Collect all lines below with the string "were".
※
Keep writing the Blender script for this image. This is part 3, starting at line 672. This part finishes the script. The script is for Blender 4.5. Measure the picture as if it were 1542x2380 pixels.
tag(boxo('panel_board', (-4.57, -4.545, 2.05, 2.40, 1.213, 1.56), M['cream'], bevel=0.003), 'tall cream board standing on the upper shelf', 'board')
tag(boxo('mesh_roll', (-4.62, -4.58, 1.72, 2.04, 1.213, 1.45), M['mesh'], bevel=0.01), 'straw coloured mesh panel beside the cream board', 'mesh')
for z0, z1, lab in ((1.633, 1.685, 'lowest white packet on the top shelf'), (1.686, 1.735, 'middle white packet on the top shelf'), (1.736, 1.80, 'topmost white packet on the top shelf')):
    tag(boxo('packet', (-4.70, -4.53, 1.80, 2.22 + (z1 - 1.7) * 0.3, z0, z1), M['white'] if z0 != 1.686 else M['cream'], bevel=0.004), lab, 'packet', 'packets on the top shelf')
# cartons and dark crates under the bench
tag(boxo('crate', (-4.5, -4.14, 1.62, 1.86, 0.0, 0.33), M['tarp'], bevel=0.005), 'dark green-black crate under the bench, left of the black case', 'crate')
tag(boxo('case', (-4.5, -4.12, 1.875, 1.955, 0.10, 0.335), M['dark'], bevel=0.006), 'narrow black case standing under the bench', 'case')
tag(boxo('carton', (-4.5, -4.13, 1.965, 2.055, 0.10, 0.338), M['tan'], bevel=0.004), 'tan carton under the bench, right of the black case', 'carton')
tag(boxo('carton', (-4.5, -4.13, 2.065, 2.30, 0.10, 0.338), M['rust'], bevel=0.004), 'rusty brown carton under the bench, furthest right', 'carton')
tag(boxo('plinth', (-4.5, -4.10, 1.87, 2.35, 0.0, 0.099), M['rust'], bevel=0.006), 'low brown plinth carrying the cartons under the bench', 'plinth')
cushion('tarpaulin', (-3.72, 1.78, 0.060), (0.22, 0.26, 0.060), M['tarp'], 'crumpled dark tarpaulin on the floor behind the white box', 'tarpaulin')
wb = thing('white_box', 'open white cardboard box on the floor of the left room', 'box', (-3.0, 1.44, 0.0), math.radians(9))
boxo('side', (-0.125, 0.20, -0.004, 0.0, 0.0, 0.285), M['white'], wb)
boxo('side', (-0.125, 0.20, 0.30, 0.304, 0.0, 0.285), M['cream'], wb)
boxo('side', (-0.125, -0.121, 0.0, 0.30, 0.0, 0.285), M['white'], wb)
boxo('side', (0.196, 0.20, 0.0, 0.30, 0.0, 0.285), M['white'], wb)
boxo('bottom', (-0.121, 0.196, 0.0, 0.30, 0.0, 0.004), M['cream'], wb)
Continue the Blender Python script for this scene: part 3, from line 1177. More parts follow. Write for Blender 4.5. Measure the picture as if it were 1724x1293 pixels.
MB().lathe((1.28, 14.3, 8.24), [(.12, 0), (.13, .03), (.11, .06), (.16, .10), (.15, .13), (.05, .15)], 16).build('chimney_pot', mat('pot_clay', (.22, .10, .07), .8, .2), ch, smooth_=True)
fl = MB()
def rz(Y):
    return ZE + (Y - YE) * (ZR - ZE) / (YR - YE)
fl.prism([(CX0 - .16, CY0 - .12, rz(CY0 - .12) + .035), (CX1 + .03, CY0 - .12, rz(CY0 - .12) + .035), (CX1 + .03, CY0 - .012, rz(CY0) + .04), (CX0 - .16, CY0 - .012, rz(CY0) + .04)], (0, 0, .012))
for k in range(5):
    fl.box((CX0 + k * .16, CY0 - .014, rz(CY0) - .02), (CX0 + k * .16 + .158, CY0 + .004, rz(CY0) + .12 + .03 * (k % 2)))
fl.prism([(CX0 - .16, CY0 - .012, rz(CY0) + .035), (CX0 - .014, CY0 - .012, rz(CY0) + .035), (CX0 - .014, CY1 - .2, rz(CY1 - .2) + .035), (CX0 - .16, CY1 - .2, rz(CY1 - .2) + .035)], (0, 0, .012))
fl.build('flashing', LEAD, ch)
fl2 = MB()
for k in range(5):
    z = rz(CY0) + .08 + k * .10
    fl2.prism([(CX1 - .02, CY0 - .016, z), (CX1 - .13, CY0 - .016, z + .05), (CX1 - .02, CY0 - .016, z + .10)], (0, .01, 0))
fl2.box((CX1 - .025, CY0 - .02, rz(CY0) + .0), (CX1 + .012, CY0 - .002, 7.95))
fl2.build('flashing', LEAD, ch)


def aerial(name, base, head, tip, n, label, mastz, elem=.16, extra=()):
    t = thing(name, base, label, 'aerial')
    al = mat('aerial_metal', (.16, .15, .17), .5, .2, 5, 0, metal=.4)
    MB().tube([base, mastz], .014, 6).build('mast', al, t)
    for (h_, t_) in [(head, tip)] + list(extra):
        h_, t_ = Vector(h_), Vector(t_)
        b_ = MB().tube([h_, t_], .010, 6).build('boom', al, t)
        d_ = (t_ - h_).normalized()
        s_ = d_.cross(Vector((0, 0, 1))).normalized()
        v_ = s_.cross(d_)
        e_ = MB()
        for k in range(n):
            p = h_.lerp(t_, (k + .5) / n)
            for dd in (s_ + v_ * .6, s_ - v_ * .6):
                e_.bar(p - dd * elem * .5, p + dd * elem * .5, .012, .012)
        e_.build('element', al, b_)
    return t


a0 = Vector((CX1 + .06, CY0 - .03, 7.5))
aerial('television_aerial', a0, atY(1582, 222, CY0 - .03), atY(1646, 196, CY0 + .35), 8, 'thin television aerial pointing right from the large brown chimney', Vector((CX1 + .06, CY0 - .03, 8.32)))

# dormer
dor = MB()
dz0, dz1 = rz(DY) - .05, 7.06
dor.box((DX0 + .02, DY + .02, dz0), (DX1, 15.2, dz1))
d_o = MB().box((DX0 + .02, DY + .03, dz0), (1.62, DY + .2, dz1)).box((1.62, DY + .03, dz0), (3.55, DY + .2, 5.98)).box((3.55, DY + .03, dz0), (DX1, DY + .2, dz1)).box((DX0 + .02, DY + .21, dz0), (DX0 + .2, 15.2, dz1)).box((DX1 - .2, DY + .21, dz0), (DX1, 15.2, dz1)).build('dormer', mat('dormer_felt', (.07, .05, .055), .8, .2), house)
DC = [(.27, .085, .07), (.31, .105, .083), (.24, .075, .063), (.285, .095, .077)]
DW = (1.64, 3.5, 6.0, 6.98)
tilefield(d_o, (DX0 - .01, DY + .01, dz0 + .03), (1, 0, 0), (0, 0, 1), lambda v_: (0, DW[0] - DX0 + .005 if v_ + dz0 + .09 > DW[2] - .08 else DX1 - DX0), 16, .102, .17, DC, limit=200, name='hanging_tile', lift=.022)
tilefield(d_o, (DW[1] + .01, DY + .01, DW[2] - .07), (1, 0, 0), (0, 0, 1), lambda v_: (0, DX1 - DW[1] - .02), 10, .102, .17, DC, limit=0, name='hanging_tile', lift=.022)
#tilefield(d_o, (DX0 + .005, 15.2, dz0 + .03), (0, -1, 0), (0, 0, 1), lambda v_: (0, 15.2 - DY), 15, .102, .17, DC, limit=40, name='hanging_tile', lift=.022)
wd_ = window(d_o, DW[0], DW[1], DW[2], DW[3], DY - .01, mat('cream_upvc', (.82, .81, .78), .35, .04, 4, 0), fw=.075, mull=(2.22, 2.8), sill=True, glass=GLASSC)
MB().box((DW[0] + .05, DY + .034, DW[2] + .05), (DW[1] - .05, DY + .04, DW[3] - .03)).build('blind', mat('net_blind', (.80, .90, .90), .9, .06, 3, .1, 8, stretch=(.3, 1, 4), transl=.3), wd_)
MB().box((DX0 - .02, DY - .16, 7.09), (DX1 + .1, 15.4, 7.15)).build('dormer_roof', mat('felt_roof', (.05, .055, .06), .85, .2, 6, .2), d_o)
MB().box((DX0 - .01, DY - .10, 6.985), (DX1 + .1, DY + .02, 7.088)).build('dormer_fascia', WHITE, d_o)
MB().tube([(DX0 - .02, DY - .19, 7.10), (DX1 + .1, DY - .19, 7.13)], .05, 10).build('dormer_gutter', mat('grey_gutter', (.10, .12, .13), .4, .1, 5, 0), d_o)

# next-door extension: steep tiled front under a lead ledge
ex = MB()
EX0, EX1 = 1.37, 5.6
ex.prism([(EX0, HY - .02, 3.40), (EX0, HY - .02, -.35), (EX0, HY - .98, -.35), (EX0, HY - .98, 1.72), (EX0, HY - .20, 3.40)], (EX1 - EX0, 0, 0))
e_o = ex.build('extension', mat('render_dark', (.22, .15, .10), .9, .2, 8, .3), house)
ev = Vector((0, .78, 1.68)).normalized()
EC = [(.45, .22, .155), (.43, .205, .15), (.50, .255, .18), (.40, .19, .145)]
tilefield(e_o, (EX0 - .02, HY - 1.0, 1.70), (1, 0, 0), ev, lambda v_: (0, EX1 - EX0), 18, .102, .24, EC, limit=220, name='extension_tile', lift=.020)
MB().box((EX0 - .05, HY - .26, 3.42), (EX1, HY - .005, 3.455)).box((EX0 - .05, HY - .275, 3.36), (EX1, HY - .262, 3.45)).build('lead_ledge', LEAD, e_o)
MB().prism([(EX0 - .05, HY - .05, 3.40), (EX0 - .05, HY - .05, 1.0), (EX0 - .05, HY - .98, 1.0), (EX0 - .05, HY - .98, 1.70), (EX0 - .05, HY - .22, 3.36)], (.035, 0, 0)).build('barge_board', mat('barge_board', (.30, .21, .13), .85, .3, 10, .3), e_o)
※
## [Solution to this task]
Keep writing the Blender script for this image. This is part 3, starting at line 672. This part finishes the script. The script is for Blender 4.5. Measure the picture as if it were 1542x2380 pixels.
Continue the Blender Python script for this scene: part 3, from line 1177. More parts follow. Write for Blender 4.5. Measure the picture as if it were 1724x1293 pixels.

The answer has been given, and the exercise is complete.